しかし、そんな神木を動揺させる出来事が起こる。花澤(倉科カナ)が神木と同じ、営業成績No.1に上り詰めたのだ。余裕綽々とした佇まいが一変、神木は視線を落とし、花澤を讃える鵤(高橋克典)の声も耳に届いていないようだった。自らの腕をグッと握り締め、花澤と同率1位の営業成績を睨みつける表情には強い憤りと焦りを感じる。営業時に見せる人当たりの良さそうな笑顔が一切失われたその面持ちこそ、彼本来の顔つきなのではないだろうか。

また気になるのは、物語序盤に、すれ違った親子に見せたどこか悲しげな面持ちだ。母と子の何気ない会話に神木は思わず足を止めた。楽しげな親子の様子とは対照的に、神木からは寂しげな空気が醸し出される。そして親子を見送りながら、かすかに微笑んだように見えた。登坂不動産に牙をむく神木はまるで悪魔のようだが、焦りや苛立ち、営業スマイルではないかすかな微笑みから、そんな神木の人間らしい一面が垣間見える。

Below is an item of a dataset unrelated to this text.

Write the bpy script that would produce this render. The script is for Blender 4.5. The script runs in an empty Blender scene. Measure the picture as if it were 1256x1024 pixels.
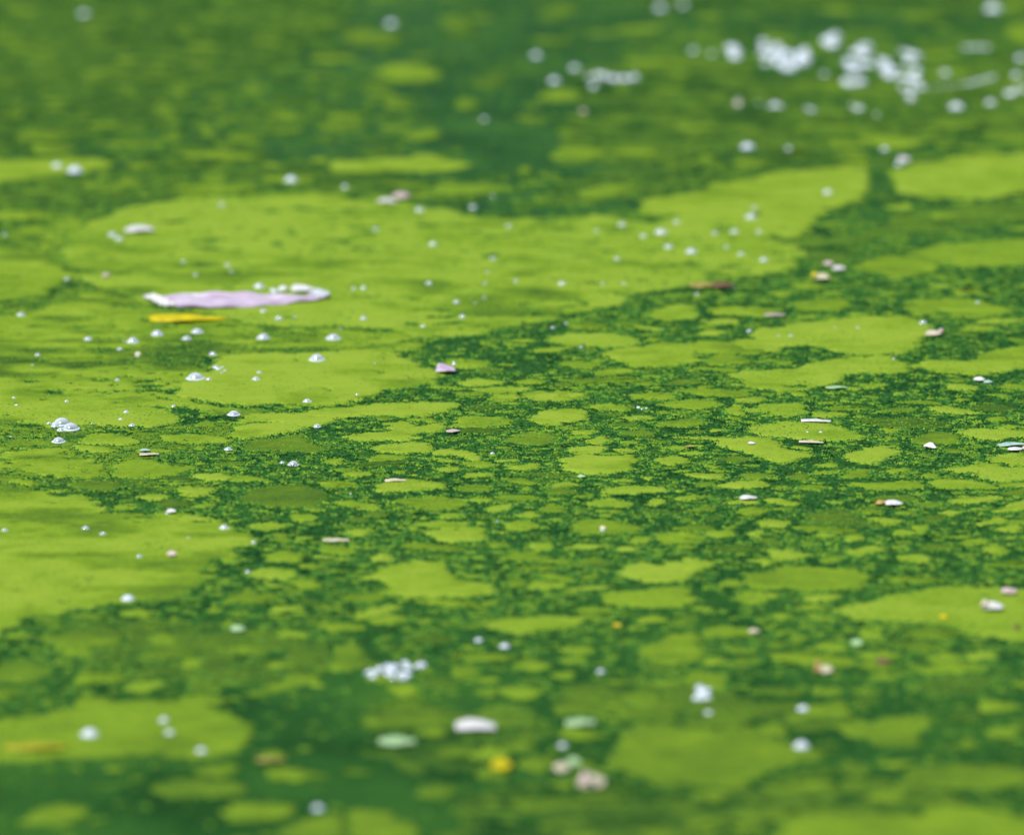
import bpy, math, random
import numpy as np
from mathutils.geometry import delaunay_2d_cdt
from mathutils import Vector

random.seed(7)
RNG = np.random.default_rng(11)
S = bpy.context.scene

# ------------------------------------------------------------------ camera
CAM_H = 0.97                       # metres above the water
PITCH = math.radians(12.8)
HALF = math.tan(math.radians(5.0)) # half the horizontal field
PW, PH = 1256.0, 1024.0
cam_d = bpy.data.cameras.new('camera')
cam = bpy.data.objects.new('camera', cam_d)
S.collection.objects.link(cam)
cam.location = (0, 0, CAM_H)
cam.rotation_euler = (math.pi / 2 - PITCH, 0, 0)
cam_d.sensor_width = 36.0
cam_d.lens = 18.0 / HALF
cam_d.clip_start = 0.05
cam_d.clip_end = 400.0
cam_d.dof.use_dof = True
cam_d.dof.focus_distance = CAM_H / (math.sin(PITCH) + 0.004)
cam_d.dof.aperture_fstop = 5.0
S.camera = cam


def at(px, py):
    """point of the water surface seen at a place of the photograph"""
    a = (px - PW / 2) / (PW / 2) * HALF
    b = -(py - PH / 2) / (PW / 2) * HALF
    dy = math.cos(PITCH) + b * math.sin(PITCH)
    dz = -math.sin(PITCH) + b * math.cos(PITCH)
    t = CAM_H / -dz
    return (a * t, dy * t)


def to_px(x, y):
    """world -> photograph, arrays"""
    f = y * math.cos(PITCH) + CAM_H * math.sin(PITCH)
    u = y * math.sin(PITCH) - CAM_H * math.cos(PITCH)
    return (PW / 2 + x / f / HALF * PW / 2, PH / 2 - u / f / HALF * PW / 2)


# ------------------------------------------------------------------ light
SUN_EL, SUN_AZ = math.radians(54), math.radians(-138)     # azimuth from +Y towards +X
W = bpy.data.worlds.new('World')
S.world = W
W.use_nodes = True
nt = W.node_tree
sky = nt.nodes.new('ShaderNodeTexSky')
sky.sky_type = 'NISHITA'
sky.sun_disc = False
sky.sun_elevation = SUN_EL
sky.sun_rotation = SUN_AZ
bg = nt.nodes['Background']
bg.inputs['Strength'].default_value = 0.12
nt.links.new(sky.outputs[0], bg.inputs['Color'])
sd = bpy.data.lights.new('sun', 'SUN')
sd.energy = 3.6
sd.angle = math.radians(0.5)
sd.color = (1.0, 0.96, 0.9)
sun = bpy.data.objects.new('sun', sd)
S.collection.objects.link(sun)
to_sun = Vector((math.sin(SUN_AZ) * math.cos(SUN_EL), math.cos(SUN_AZ) * math.cos(SUN_EL), math.sin(SUN_EL)))
sun.rotation_euler = to_sun.to_track_quat('Z', 'Y').to_euler()
sun.location = to_sun * 20
S.view_settings.view_transform = 'Standard'
S.view_settings.look = 'None'
S.view_settings.gamma = 1.0
S.view_settings.use_curve_mapping = False
S.view_settings.exposure = 0.0
S.cycles.max_bounces = 6
S.cycles.transparent_max_bounces = 12
S.cycles.caustics_reflective = False
S.cycles.caustics_refractive = False
S.cycles.use_adaptive_sampling = False
S.cycles.use_denoising = True

# ------------------------------------------------------------------ numpy noise
_perm = np.random.default_rng(3).random((512, 512))


def vnoise(x, y, seed=0):
    x = np.asarray(x, float) + seed * 17.13
    y = np.asarray(y, float) + seed * 9.71
    xi = np.floor(x).astype(int); yi = np.floor(y).astype(int)
    fx = x - xi; fy = y - yi
    fx = fx * fx * (3 - 2 * fx); fy = fy * fy * (3 - 2 * fy)
    g = lambda i, j: _perm[i % 512, j % 512]
    a = g(xi, yi) * (1 - fx) + g(xi + 1, yi) * fx
    b = g(xi, yi + 1) * (1 - fx) + g(xi + 1, yi + 1) * fx
    return (a * (1 - fy) + b * fy) * 2 - 1


def fbm(x, y, size, octs=4, seed=0, gain=0.5):
    v = 0; a = 1.0
    for k in range(octs):
        v = v + a * vnoise(np.asarray(x) / size, np.asarray(y) / size, seed + k * 5)
        size *= 0.45; a *= gain
    return v


# ------------------------------------------------------------------ materials
def new_mat(name):
    m = bpy.data.materials.new(name)
    m.use_nodes = True
    t = m.node_tree
    return m, t, t.nodes['Principled BSDF'], t.nodes.new, t.links.new


def noise(new, link, vec, scale, detail=3, rough=0.55):
    n = new('ShaderNodeTexNoise')
    n.inputs['Scale'].default_value = scale
    n.inputs['Detail'].default_value = detail
    n.inputs['Roughness'].default_value = rough
    link(vec, n.inputs['Vector'])
    return n.outputs['Fac']


def ramp(new, link, fac, stops):
    r = new('ShaderNodeValToRGB')
    e = r.color_ramp.elements
    while len(e) < len(stops):
        e.new(0.5)
    for i, (p, c) in enumerate(stops):
        e[i].position = p
        e[i].color = (*c, 1)
    link(fac, r.inputs['Fac'])
    return r.outputs['Color']


def algae_material():
    m, t, bs, new, link = new_mat('algae_film')
    geo = new('ShaderNodeNewGeometry')
    att = new('ShaderNodeAttribute'); att.attribute_name = 'tone'
    n1 = noise(new, link, geo.outputs['Position'], 22, 5)      # broad thin places
    n2 = noise(new, link, geo.outputs['Position'], 190, 4, 0.7)
    n3 = noise(new, link, geo.outputs['Position'], 900, 2, 0.7)
    mp = new('ShaderNodeMapping'); mp.inputs['Scale'].default_value = (.4, 1, 1)
    link(geo.outputs['Position'], mp.inputs['Vector'])
    n4 = noise(new, link, mp.outputs[0], 75, 4, .6)
    q = new('ShaderNodeMath'); q.operation = 'MULTIPLY_ADD'
    link(n4, q.inputs[0]); q.inputs[1].default_value = .42; q.inputs[2].default_value = -.21
    q2 = new('ShaderNodeMath'); q2.operation = 'ADD'
    link(q.outputs[0], q2.inputs[0]); link(att.outputs['Fac'], q2.inputs[1])
    a = new('ShaderNodeMath'); a.operation = 'MULTIPLY_ADD'
    link(n1, a.inputs[0]); a.inputs[1].default_value = 0.55; a.inputs[2].default_value = -0.285
    b = new('ShaderNodeMath'); b.operation = 'MULTIPLY_ADD'
    link(n2, b.inputs[0]); b.inputs[1].default_value = 0.46; link(a.outputs[0], b.inputs[2])
    c = new('ShaderNodeMath'); c.operation = 'MULTIPLY_ADD'
    link(n3, c.inputs[0]); c.inputs[1].default_value = 0.42; link(b.outputs[0], c.inputs[2])
    d = new('ShaderNodeMath'); d.operation = 'ADD'
    link(c.outputs[0], d.inputs[0]); link(q2.outputs[0], d.inputs[1])
    e = new('ShaderNodeMath'); e.operation = 'SUBTRACT'; e.use_clamp = True
    link(d.outputs[0], e.inputs[0]); e.inputs[1].default_value = 0.455
    col = ramp(new, link, e.outputs[0], [
        (0.0, (0.016, 0.068, 0.014)), (0.3, (0.062, 0.140, 0.020)),
        (0.55, (0.128, 0.232, 0.020)), (0.8, (0.215, 0.345, 0.023)), (1.0, (0.300, 0.430, 0.040))])
    link(col, bs.inputs['Base Color'])
    bs.inputs['Roughness'].default_value = 0.62
    bs.inputs['Specular IOR Level'].default_value = 0.015
    bp = new('ShaderNodeBump'); bp.inputs['Strength'].default_value = 0.6
    bp.inputs['Distance'].default_value = 0.0006
    link(c.outputs[0], bp.inputs['Height'])
    link(bp.outputs[0], bs.inputs['Normal'])
    return m


def crumb_material():
    m, t, bs, new, link = new_mat('algae_granules')
    att = new('ShaderNodeAttribute'); att.attribute_name = 'tone'
    geo = new('ShaderNodeNewGeometry')
    col = ramp(new, link, att.outputs['Fac'], [
        (0.0, (0.004, 0.026, 0.006)), (0.25, (0.014, 0.075, 0.017)), (0.5, (0.040, 0.165, 0.030)),
        (0.72, (0.105, 0.270, 0.035)), (0.9, (0.230, 0.400, 0.030)), (1.0, (0.075, 0.062, 0.018))])
    link(col, bs.inputs['Base Color'])
    bs.inputs['Roughness'].default_value = 0.4
    bs.inputs['Specular IOR Level'].default_value = 0.06
    return m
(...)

神木が登坂不動産を退社し、街頭で鵤にスカウトされるまでの物語はまだ描かれていない。なぜそこまでNo.1にこだわるのか。なぜ姑息な手を使ってでも執念深く永瀬を追い詰めるのか。「地獄? 上等だよ」と口にした神木はもしかすると、とうの昔に地獄を見た人物なのかもしれない。

第5話では、友人を守りたい一心で“風”に抗う永瀬の姿も心を打った。“風”の力で嘘がつけないことを快く思っているわけではないが、今の永瀬はかつての永瀬とは違う。友人を守るために口を閉ざしていたのは確かだが、真実と嘘の間で葛藤していたようにも見えたのが印象的だった。その後、永瀬は“風”の力なしに、梅村と直に「下手をすれば刑事告訴や民事裁判。最悪、逮捕される可能性もある」と正直に伝えている。

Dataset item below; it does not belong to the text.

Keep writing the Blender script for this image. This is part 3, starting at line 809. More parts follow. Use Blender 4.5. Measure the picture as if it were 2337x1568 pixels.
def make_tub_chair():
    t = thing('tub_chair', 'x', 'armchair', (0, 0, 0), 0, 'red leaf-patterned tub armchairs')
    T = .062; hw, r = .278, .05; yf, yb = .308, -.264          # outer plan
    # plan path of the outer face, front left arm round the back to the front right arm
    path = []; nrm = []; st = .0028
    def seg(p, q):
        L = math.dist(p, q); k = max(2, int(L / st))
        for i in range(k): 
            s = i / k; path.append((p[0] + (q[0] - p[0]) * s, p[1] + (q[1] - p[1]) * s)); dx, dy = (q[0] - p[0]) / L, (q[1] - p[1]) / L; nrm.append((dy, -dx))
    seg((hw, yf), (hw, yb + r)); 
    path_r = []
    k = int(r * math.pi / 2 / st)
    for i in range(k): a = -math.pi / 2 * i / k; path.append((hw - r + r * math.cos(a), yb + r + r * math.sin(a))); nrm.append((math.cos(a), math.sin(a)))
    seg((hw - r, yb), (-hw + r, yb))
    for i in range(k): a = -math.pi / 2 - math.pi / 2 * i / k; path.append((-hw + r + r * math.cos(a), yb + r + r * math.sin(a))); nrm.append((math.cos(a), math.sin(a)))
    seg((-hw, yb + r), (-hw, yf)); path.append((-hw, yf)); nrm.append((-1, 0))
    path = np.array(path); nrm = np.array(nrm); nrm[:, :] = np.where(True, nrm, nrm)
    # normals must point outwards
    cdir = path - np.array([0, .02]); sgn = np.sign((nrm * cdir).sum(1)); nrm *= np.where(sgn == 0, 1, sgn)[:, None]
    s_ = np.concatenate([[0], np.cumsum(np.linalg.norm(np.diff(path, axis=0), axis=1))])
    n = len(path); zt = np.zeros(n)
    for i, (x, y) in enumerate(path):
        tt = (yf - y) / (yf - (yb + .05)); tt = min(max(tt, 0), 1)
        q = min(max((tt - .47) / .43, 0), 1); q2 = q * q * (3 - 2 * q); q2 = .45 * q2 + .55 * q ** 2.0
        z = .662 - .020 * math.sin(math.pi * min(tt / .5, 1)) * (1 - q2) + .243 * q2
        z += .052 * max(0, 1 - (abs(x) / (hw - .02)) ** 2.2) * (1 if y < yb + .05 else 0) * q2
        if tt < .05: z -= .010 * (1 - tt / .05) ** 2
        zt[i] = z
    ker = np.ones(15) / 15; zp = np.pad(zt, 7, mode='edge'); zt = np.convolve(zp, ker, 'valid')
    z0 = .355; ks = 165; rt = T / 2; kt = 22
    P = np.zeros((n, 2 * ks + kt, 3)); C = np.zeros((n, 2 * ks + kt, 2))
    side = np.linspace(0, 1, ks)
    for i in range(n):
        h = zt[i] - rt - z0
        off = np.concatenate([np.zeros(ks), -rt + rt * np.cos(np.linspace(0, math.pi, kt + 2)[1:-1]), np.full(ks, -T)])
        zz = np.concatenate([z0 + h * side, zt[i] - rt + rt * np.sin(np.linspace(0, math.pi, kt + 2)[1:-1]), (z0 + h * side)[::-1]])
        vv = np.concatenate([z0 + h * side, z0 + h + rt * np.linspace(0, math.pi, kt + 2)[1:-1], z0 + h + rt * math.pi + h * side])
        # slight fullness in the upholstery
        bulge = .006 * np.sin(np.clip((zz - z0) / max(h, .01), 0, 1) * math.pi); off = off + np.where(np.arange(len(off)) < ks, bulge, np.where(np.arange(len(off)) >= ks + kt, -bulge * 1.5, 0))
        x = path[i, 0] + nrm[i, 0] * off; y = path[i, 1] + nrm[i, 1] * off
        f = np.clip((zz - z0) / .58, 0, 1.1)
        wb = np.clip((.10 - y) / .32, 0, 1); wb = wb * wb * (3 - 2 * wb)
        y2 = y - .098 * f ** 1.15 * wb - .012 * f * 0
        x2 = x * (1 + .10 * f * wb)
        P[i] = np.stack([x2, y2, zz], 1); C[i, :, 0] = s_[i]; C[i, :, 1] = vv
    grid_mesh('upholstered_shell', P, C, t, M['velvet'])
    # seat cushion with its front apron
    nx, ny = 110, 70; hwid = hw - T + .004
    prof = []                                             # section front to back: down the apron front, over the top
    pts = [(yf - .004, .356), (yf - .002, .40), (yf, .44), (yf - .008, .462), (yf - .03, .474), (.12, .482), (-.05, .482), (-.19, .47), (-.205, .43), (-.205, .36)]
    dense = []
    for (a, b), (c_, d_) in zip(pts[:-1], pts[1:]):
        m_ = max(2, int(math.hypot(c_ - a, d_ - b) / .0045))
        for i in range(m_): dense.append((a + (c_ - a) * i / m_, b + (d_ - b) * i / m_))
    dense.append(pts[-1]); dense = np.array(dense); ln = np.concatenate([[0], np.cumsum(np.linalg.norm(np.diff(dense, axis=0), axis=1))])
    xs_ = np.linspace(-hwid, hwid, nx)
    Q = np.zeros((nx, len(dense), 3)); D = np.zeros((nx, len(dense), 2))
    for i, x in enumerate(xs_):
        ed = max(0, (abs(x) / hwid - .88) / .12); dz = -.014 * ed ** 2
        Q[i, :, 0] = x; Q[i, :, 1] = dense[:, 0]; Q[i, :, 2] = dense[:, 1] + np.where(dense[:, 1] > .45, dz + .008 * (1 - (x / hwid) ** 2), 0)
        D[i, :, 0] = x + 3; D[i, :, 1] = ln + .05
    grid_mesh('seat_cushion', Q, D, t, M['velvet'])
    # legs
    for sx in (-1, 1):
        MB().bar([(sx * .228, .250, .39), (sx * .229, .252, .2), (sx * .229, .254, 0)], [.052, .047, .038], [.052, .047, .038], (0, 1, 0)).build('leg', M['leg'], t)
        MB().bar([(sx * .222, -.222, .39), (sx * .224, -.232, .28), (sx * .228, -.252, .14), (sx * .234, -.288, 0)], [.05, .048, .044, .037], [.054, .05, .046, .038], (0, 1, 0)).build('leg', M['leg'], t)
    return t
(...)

永瀬が“風”から解放される未来があるのかはわからない。けれど、そのうち、永瀬が自分自身の正直な言葉だけで「お客様が一番幸せになれる家」を提供していくような予感がした。「同級生のためと思って、相手の家族のこと、全然見れてなかった」と反省する永瀬の姿は魅力的に映った。